Every line with the word "script" in it should be extracted from the data that follows.

> _Stored rows_:
○ ○ ○

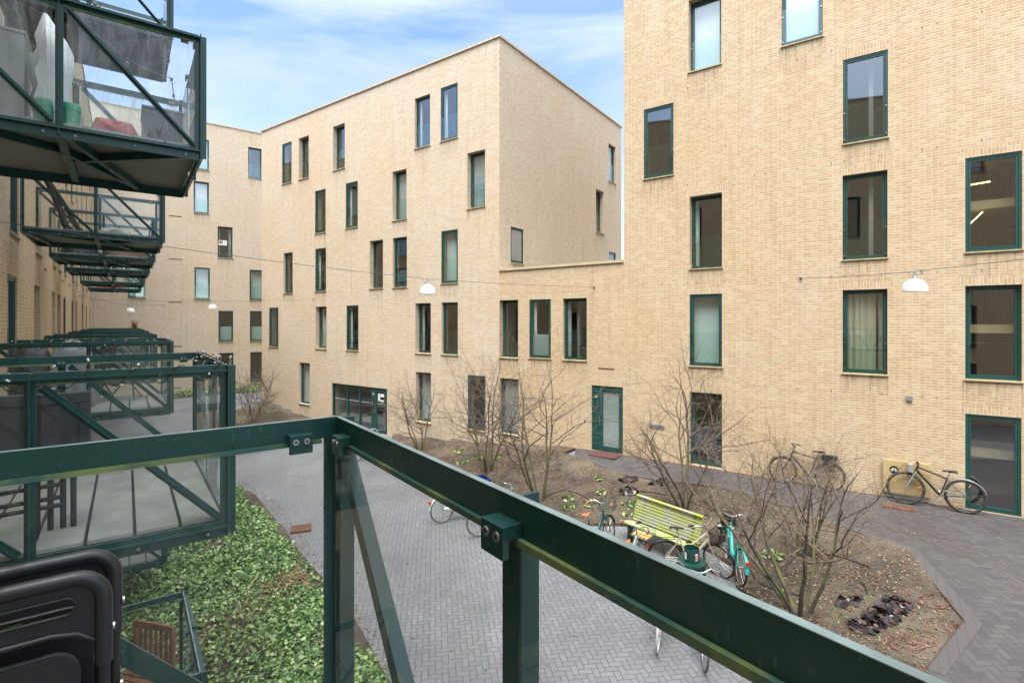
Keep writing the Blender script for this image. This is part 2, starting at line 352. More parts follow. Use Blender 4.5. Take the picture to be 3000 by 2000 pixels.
def sheet(name, poly, mat, off=0.0, step=0.5, rough=0.0, skirt=0.0, kind='structure', seed=0):
    bm = bmesh.new(); vs = [bm.verts.new((p[0], p[1], 0)) for p in poly]
    es = [bm.edges.new((vs[i], vs[(i + 1) % len(vs)])) for i in range(len(vs))]; bmesh.ops.triangle_fill(bm, use_beauty=True, use_dissolve=False, edges=es)
    xs = [p[0] for p in poly]; ys = [p[1] for p in poly]
    for ax, a, b in ((0, min(xs), max(xs)), (1, min(ys), max(ys))):
        k = a + step
        while k < b:
            co = (k, 0, 0) if ax == 0 else (0, k, 0); no = (1, 0, 0) if ax == 0 else (0, 1, 0)
            bmesh.ops.bisect_plane(bm, geom=bm.verts[:] + bm.edges[:] + bm.faces[:], plane_co=co, plane_no=no, dist=1e-5); k += step
    bmesh.ops.triangulate(bm, faces=[f for f in bm.faces if len(f.verts) > 4])
    bm.verts.ensure_lookup_table()
    P = np.array([v.co[:2] for v in bm.verts]); Z = ground_z(P[:, 0], P[:, 1]) + off
    if rough: Z = Z + rough_z(P[:, 0], P[:, 1], rough, seed)
    for v, z in zip(bm.verts, Z): v.co.z = z
    for f in bm.faces:
        if f.normal.z < 0: f.normal_flip()
    if skirt:
        be = [e for e in bm.edges if e.is_boundary]; r = bmesh.ops.extrude_edge_only(bm, edges=be)
        for v in r["geom"]:
            if isinstance(v, bmesh.types.BMVert): v.co.z -= skirt
    me = bpy.data.meshes.new(name); bm.to_mesh(me); bm.free(); me.materials.append(mat)
    me.polygons.foreach_set("use_smooth", [True] * len(me.polygons)); me.set_sharp_from_angle(angle=R(50))
    o = bpy.data.objects.new(name, me); COL.objects.link(o); o["kind"] = kind; return o
M_earth = plain("bare_earth", (0.13, 0.11, 0.085), 0.95, 0, 0.2, 0.4)
sheet("ground", [(-140, -110), (140, -110), (140, 140), (-140, 140)], M_earth, -0.6, 4)
cr_ = [tn(-24, -1.6), tn(-24, 26), fq(14, 0.0), fq(-28.93, 0.0), fq(-28.93, -11.0), tn(41.4, 14.8), tn(41.4, -1.6)]
sheet("paving", [p[:2] for p in cr_], M_pave, 0.0, 0.28)
S = lambda s, q: tuple(fq(s, q)[:2])
PATH = [(2.01,16.81),(2.32,16.44),(3.19,15.26),(4.66,14.18),(5.77,13.52),(6.81,12.25),(7.24,11.02),(7.56,9.96),(6.86,7.87),(5.70,7.13)]
path_poly = [S(-8.6, 0.02)] + PATH + [(5.2, 6.4), (9, 2.2), S(12, 8), S(13.5, 0.02)]
sheet("path", path_poly, M_path, 0.072, 0.28, 0, 0.15)
# soldier course of pavers and the steel edging along the bed
def strip(pts, w, name, mat, off, h=None, parent=None, joints=0.0):
    mb = MB(); pts = [Vector((p[0], p[1], 0)) for p in pts]; dense = []
    for a, b in zip(pts, pts[1:]):
        k = max(1, int((b - a).length / 0.3)); dense += [a.lerp(b, i / k) for i in range(k)]
    dense.append(pts[-1]); L_ = []; Rr = []
    for i, p in enumerate(dense):
        d = (dense[min(i + 1, len(dense) - 1)] - dense[max(i - 1, 0)]).normalized(); n = Vector((-d.y, d.x, 0))
        L_.append(p); Rr.append(p + n * w)
    vs = []; fs = []
    for a, b in zip(L_, Rr):
        z = float(ground_z(a.x, a.y)) + off; z2 = float(ground_z(b.x, b.y)) + off; lo = h if h else 0.1
        vs += [(a.x, a.y, z), (b.x, b.y, z2), (b.x, b.y, z2 - lo), (a.x, a.y, z - lo)]
    for i in range(len(L_) - 1):
        o = i * 4
        for j in range(4): fs.append((o + j, o + (j + 1) % 4, o + 4 + (j + 1) % 4, o + 4 + j))
    fs.append((0, 1, 2, 3)); o = (len(L_) - 1) * 4; fs.append((o + 3, o + 2, o + 1, o))
    mb.add(vs, fs); return mb.build(name, mat, parent)
def border_mat():
    g = G("soldier_paver"); v = g.pos(); d = g.xyz(g.mapv(v, (1, 1, 1), (0, 0, R(35.5))))
    n = g.noise(v, 30, 3); c = g.mix(n, (0.056, 0.052, 0.055), (0.082, 0.076, 0.078)); 
    j = g.M('FRACT', g.M('MULTIPLY', d[0], 8.0)); c = g.mix(g.ramp(j, 0.04, 0.1), (0.045, 0.04, 0.035), c); return g.base(c, 0.7)
o = strip(PATH, 0.20, "path_border", border_mat(), 0.077); o["kind"] = "structure"
o = strip(PATH, -0.012, "bed_edging", plain("brown_edging_steel", (.055, .035, .025), .8, 0, .3, 8), 0.085, 0.22); o["kind"] = "structure"
BED = [S(-17.9, 0.02), S(-16.8, 1.12), (-3.0, 18.7), (-1.03, 15.69), (0.4, 13.75), (1.19, 12.94), (1.73, 12.87), (2.59, 12.75), (3.45, 12.45),
       (4.32, 11.30), (4.55, 10.75), (4.34, 10.05), (4.49, 9.0), (4.9, 7.5), (5.2, 6.4)] + PATH[::-1][:] + [S(-8.62, 0.9), S(-8.62, 0.02)]
sheet("planting_bed", BED, M_soil, 0.04, 0.16, 0.024, 0.12, seed=3)
BEDA = [(-15.39, 27.6), S(-28.9, 0.02), S(-22.7, 0.02), S(-22.7, 1.9), (-12.45, 22.55)]
sheet("planting_bed", BEDA, M_soil, 0.03, 0.25, 0.03, 0.12, seed=4)
BEDC = [tuple(tn(38.8, 1.0)[:2]), tuple(tn(41.45, 1.0)[:2]), tuple(tn(41.45, 12.5)[:2]), tuple(tn(39.2, 12.5)[:2])]
sheet("planting_bed", BEDC, M_soil, 0.01, 0.3, 0.006, 0.05, seed=5)
IVY = [tuple(tn(*p)[:2]) for p in [(-2, -1.6), (-2, 3.05), (5, 3.0), (6.95, 3.0), (8.6, 3.12), (10.4, 3.19), (12.4, 3.1), (13.8, 3.14), (16.2, 3.05), (17.6, 2.9), (18.5, 2.5), (19.0, 1.6), (19.2, -1.6)]]
sheet("ivy_bed", IVY, M_soil, 0.02, 0.25, 0.03, 0.1, seed=6)
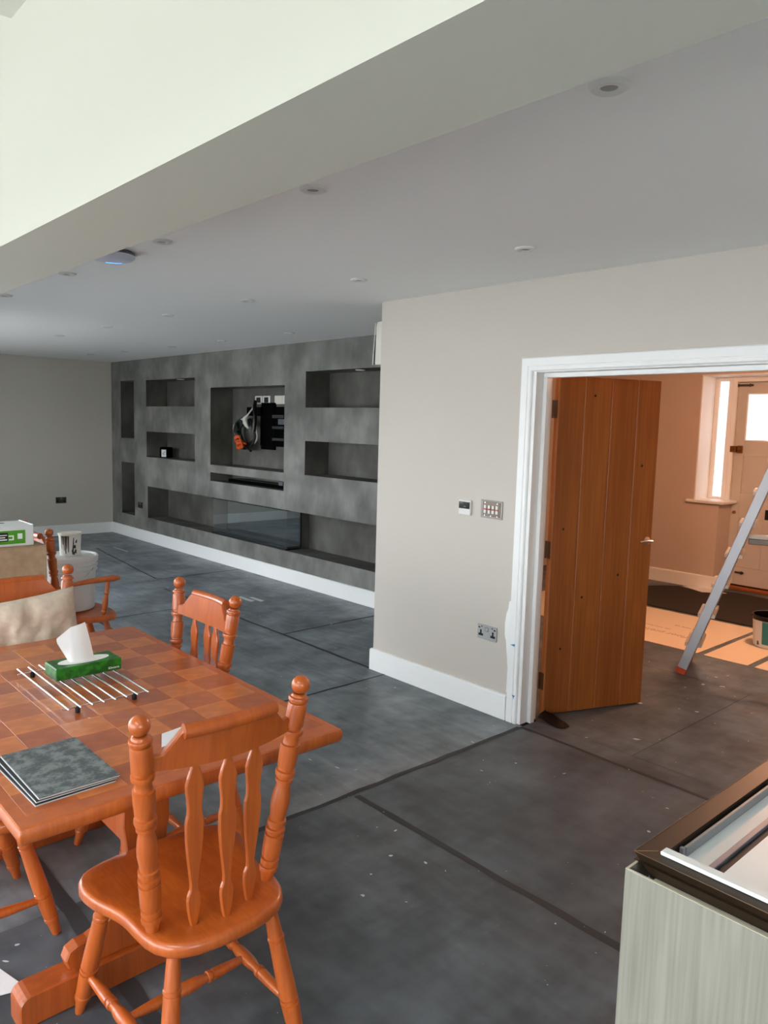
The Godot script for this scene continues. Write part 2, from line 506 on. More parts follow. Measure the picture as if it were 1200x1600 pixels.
	# drips that ran into short white lines near the media wall
	for k in [[-9.56, -4.011, -9.137, -4.015, 0.012], [-6.19, -3.824, -5.95, -3.80, 0.010], [-6.1, -3.90, -5.9, -3.875, 0.009]]:
		var b := MB.new()
		b.box(Vector3(k[0], 0.0, k[1] - k[4]), Vector3(k[2], 0.002, k[3] + k[4]), 0.001)
		obj("paint_streak", b, M["splash_white"], floor_o)

	# low ceiling and the beam
	struct("ceiling", boxes([[-11.1, CY, -8.7, 2.9, CY + 0.16, -1.0]]), M["ceiling_paint"])
	var bm := MB.new()
	bm.box(Vector3(-11.1, 2.25, -1.168), Vector3(2.9, 3.45, -0.853))
	struct("beam", bm, M["white_paint"])
	# high ceiling with two roof lights
	var t := UY + 0.4
	struct("ceiling_high", boxes([[-2.79, UY, -0.853, -1.5, t, 4.7], [-1.5, UY, -0.853, 1.3, t, 0.9], [-1.5, UY, 2.5, 1.3, t, 4.7], [1.3, UY, -0.853, 2.9, t, 4.7], [-5.6, UY, 1.2, -2.79, t, 4.7], [-6.7, UY, -0.853, -5.6, t, 4.7], [-5.6, t, -0.853, -2.79, t + 0.1, 1.2]]), M["white_paint"])
	var n := 1
	for k in [[-1.5, 0.9, 1.3, 2.5]]:
		var w := Node3D.new()
		w.name = "window_%d" % n
		n += 1
		add_child(w)
		w.set_meta("kind", "structure")
		var fr := []
		var e := 0.05
		fr.append([k[0], t, k[1], k[2], t + 0.06, k[1] + e]); fr.append([k[0], t, k[3] - e, k[2], t + 0.06, k[3]])
		fr.append([k[0], t, k[1] + e, k[0] + e, t + 0.06, k[3] - e]); fr.append([k[2] - e, t, k[1] + e, k[2], t + 0.06, k[3] - e])
		var mid: float = (k[0] + k[2]) / 2
		fr.append([mid - 0.025, t, k[1] + e, mid + 0.025, t + 0.06, k[3] - e])
		obj("window_frame", boxes(fr, 0.004), M["frame_grey"], w)
		obj("pane", boxes([[k[0] + e, t + 0.028, k[1] + e, mid - 0.025, t + 0.034, k[3] - e]]), M["window_glass"], w)
		obj("pane", boxes([[mid + 0.025, t + 0.028, k[1] + e, k[2] - e, t + 0.034, k[3] - e]]), M["window_glass"], w)
	# walls
	struct("wall_far", boxes([[-11.1, 0, -5.0, XF, 3.4, -0.85]]), M["beige_paint"])
	struct("wall_right", boxes([[2.6, 0, -3.53, 2.8, 3.4, -0.4], [2.6, 0, -0.4, 2.8, 0.95, 1.4], [2.6, 2.2, -0.4, 2.8, 3.4, 1.4], [2.6, 0, 1.4, 2.8, 3.4, 4.7]]), M["beige_paint"])
	struct("wall_rear", boxes([[-6.7, 0, 4.5, -6.0, 3.4, 4.7], [-6.0, 2.4, 4.5, 1.5, 3.4, 4.7], [1.5, 0, 4.5, 2.8, 3.4, 4.7]]), M["white_paint"])
	# assumed narrower kitchen end; its glazed side and the living-end window are added for daylight
	struct("wall_left", boxes([[-6.7, 0, 4.2, -6.5, 3.45, 4.7], [-6.7, 2.4, -0.7, -6.5, 3.45, 4.2], [-6.7, 0, -0.853, -6.5, 3.45, -0.7]]), M["white_paint"])
	struct("wall_front", boxes([[-11.1, 0, -1.05, -9.9, CY + 0.05, -0.85], [-6.7, 0, -1.05, -6.5, CY + 0.05, -0.85], [-9.9, 2.1, -1.05, -6.7, CY + 0.05, -0.85], [-9.9, 0, -1.05, -6.7, 0.85, -0.85]]), M["beige_paint"])
	var sw := Node3D.new()
	sw.name = "window_3"  # unseen glazing, added to light floor and chairs from the left
	add_child(sw)
	sw.set_meta("kind", "structure")
	for i in 4:
		var z0 := -0.7 + 1.225 * i
		obj("window_frame", boxes([[-6.63, 0, z0, -6.57, 2.4, z0 + 0.05], [-6.63, 0, z0 + 1.175, -6.57, 2.4, z0 + 1.225], [-6.63, 0, z0 + 0.05, -6.57, 0.06, z0 + 1.175], [-6.63, 2.34, z0 + 0.05, -6.57, 2.4, z0 + 1.175]], 0.004), M["frame_grey"], sw)
		obj("pane", boxes([[-6.603, 0.06, z0 + 0.05, -6.597, 2.34, z0 + 1.175]]), M["window_glass"], sw)
	var lw := Node3D.new()
	lw.name = "window_4"  # unseen window, added to brighten the far floor and ceiling
	add_child(lw)
	lw.set_meta("kind", "structure")
	for i in 2:
		var x0 := -9.9 + 1.6 * i
		obj("window_frame", boxes([[x0, 0.85, -0.98, x0 + 0.05, 2.1, -0.92], [x0 + 1.55, 0.85, -0.98, x0 + 1.6, 2.1, -0.92], [x0 + 0.05, 0.85, -0.98, x0 + 1.55, 0.91, -0.92], [x0 + 0.05, 2.04, -0.98, x0 + 1.55, 2.1, -0.92]], 0.004), M["frame_grey"], lw)
		obj("pane", boxes([[x0 + 0.05, 0.91, -0.953, x0 + 1.55, 2.04, -0.947]]), M["window_glass"], lw)
	var rw := Node3D.new()
	rw.name = "window_5"  # unseen window, added as fill from the right for chair and cushion
	add_child(rw)
	rw.set_meta("kind", "structure")
	for i in 2:
		var z0 := -0.4 + 0.9 * i
		obj("window_frame", boxes([[2.67, 0.95, z0, 2.73, 2.2, z0 + 0.05], [2.67, 0.95, z0 + 0.85, 2.73, 2.2, z0 + 0.9], [2.67, 0.95, z0 + 0.05, 2.73, 1.0, z0 + 0.85], [2.67, 2.15, z0 + 0.05, 2.73, 2.2, z0 + 0.85]], 0.004), M["frame_grey"], rw)
		obj("pane", boxes([[2.697, 1.0, z0 + 0.05, 2.703, 2.15, z0 + 0.85]]), M["window_glass"], rw)
	# glazed folding doors behind the camera
	var d3 := Node3D.new()
	d3.name = "door_3"
	add_child(d3)
	d3.set_meta("kind", "structure")
	for i in 6:
		var x0 := -6.0 + 1.25 * i
		obj("door_frame", boxes([[x0, 0, 4.57, x0 + 0.06, 2.4, 4.63], [x0 + 1.19, 0, 4.57, x0 + 1.25, 2.4, 4.63], [x0 + 0.06, 0, 4.57, x0 + 1.19, 0.08, 4.63], [x0 + 0.06, 2.32, 4.57, x0 + 1.19, 2.4, 4.63]], 0.004), M["frame_grey"], d3)
		obj("pane", boxes([[x0 + 0.06, 0.08, 4.597, x0 + 1.19, 2.32, 4.603]]), M["window_glass"], d3)
	struct("ground", boxes([[-40, -0.3, 4.7, 40, -0.06, 40], [-40, -0.3, -40, 40, -0.06, -8.72], [2.9, -0.3, -8.72, 40, -0.06, 4.7], [-40, -0.3, -8.72, -11.2, -0.06, 4.7], [-11.2, -0.3, -0.85, -6.7, -0.06, 4.7]]), M["patio"])
	# the wall with the doorway, and its return
	struct("wall_door", boxes([[XC, 0, -3.53, -2.545, CY + 0.05, ZD], [-2.545, 1.985, -3.53, -0.98, CY + 0.05, ZD], [-0.98, 0, -3.53, 2.7, CY + 0.05, ZD], [XC, 0, -4.99, -3.65, CY + 0.05, -3.53]]), M["beige_paint"])
	# baseboards with an eased top
	struct("baseboard_door", skirt([Vector2(XC, -4.3), Vector2(XC, ZD), Vector2(-2.62, ZD)], 0.147), M["gloss_white"])
	struct("baseboard_media", skirt([Vector2(XF, ZM), Vector2(XC, ZM)], 0.149), M["gloss_white"])
	struct("baseboard_far", skirt([Vector2(XF, -1.05), Vector2(XF, ZM)], 0.149), M["gloss_white"])
	# architrave and lining of the doorway
	var tr := MB.new()
	var prof := [[0.0, 0.0], [0.0, 0.012], [0.006, 0.018], [0.020, 0.018], [0.022, 0.0135], [0.027, 0.0135], [0.029, 0.018], [0.068, 0.018], [0.074, 0.012], [0.074, 0.0]]
	tr.smooth(false)
	var crn := func(k: int, o: float, z: float) -> Vector3:
		return [Vector3(-2.543 - o, 0, ZD + z), Vector3(-2.543 - o, 1.971 + o, ZD + z), Vector3(-0.957 + o, 1.971 + o, ZD + z), Vector3(-0.957 + o, 0, ZD + z)][k]
	for i in prof.size() - 1:
		for k in 3:
			var p: Array = prof[i]; var q: Array = prof[i + 1]
			tr.oquad(crn.call(k, p[0], p[1]), crn.call(k + 1, p[0], p[1]), crn.call(k + 1, q[0], q[1]), crn.call(k, q[0], q[1]), (crn.call(k, 0.037, -0.02) + crn.call(k + 1, 0.037, -0.02)) / 2.0)
	struct("trim_1", tr, M["gloss_white"])
	struct("trim_2", boxes([[-2.549, 0, -3.535, -2.521, 1.987, ZD + 0.004], [-2.521, 0, -3.488, -2.497, 1.941, -3.450],
		[-2.521, 1.965, -3.535, -0.99, 1.987, ZD + 0.004], [-2.521, 1.941, -3.488, -0.99, 1.965, -3.450], [-0.99, 0, -3.535, -0.962, 1.987, ZD + 0.004]], 0.002), M["gloss_white"])
	# white primer smeared on the wall beside the architrave
	var pp := MB.new()
	pp.prism([Vector2(-2.62, 0.16), Vector2(-2.62, 0.70), Vector2(-2.636, 0.69), Vector2(-2.641, 0.645), Vector2(-2.652, 0.62), Vector2(-2.660, 0.56), Vector2(-2.658, 0.49), Vector2(-2.648, 0.46), Vector2(-2.637, 0.38), Vector2(-2.628, 0.30), Vector2(-2.630, 0.16)], 0.0012, Transform3D(Basis.IDENTITY, Vector3(0, 0, ZD)))
	tag(obj("primer_patch", pp, M["gloss_white"]), "white primer smear on the beige wall beside the door casing", "paint patch")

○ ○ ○

> _The output_:
Keep writing the Blender script for this image. This is part 2, starting at line 352. More parts follow. Use Blender 4.5. Take the picture to be 3000 by 2000 pixels.
The Godot script for this scene continues. Write part 2, from line 506 on. More parts follow. Measure the picture as if it were 1200x1600 pixels.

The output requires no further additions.